I must admit, I wasn’t expecting to be chosen; my experience with English Skeet gave me some limited confidence with Olympic, but given how that day was my first time shooting the latter, I thought I would be the last choice. So imagine my surprise when, a month or so later, I was sent an email saying that the two coaches running the Olympic Skeet try-outs that day had chosen me! I couldn’t believe it. All of a sudden, everything made sense. In that instant I rediscovered my love of shooting; I burrowed deep inside my psyche and found, buried among all my self-doubt and anger, the ambition I once had. Since that day, with the support of my friends and family, I’ve attacked my training with every ounce of enthusiasm I can muster. Although the drive to my coaching sessions can be two to four hours, I always throw myself into it.

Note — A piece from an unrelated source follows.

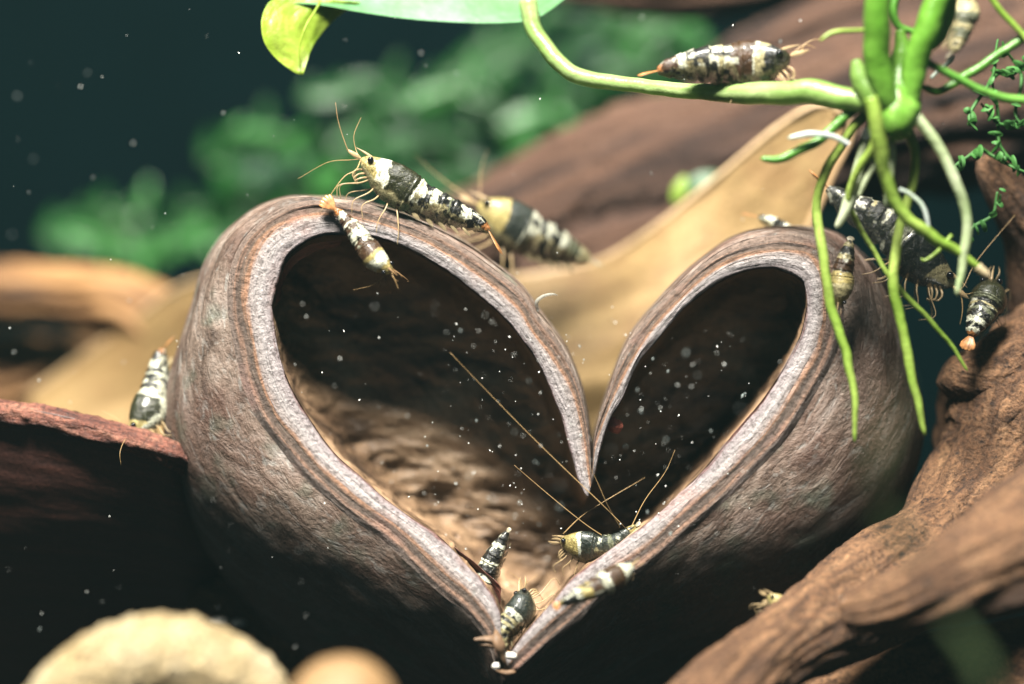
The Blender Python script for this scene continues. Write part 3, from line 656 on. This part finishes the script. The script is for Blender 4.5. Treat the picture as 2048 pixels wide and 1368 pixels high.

So my advice to anyone reading this would be; always try something new. If that means starting shooting, that’s great! I’ve met so many lovely people through the grounds I’ve worked and shot at, and started a life I never expected with someone that shares an interest with me. I also never expected to be considered an ‘athlete’, but I found a sport I enjoy and it led me down a path I am so happy that I followed. But if it means trying a new discipline, or gathering the courage to enter that big competition, do it! If you want to shoot the British Open or the Essex Masters, do so; if there is anything I have learnt about shooting, it is that the only person you are truly competing against is … yourself. Someone once said to me – recently, during my British Shooting training – ‘nobody cares about your scores except you’, so don’t ever think you aren’t good enough to try.
A lot of my reasoning for not entering the big sporting competitions when I was younger was financial, but really, looking back, the main one was that I didn’t think I was good enough to compete against all those amazing shooters – and that was probably my biggest downfall. Self-belief is perhaps the biggest thing in an individual sport like shooting, and I let it get to me so much that I didn’t even try. Take the bull by the horns, so to speak, and do everything you want to do. Shooting is an amazing sport, involves amazing people, and introduces us to a whole world that I certainly couldn’t live without. I found my niche in a discipline I had never tried before, and I am absolutely loving learning something new. Go for it.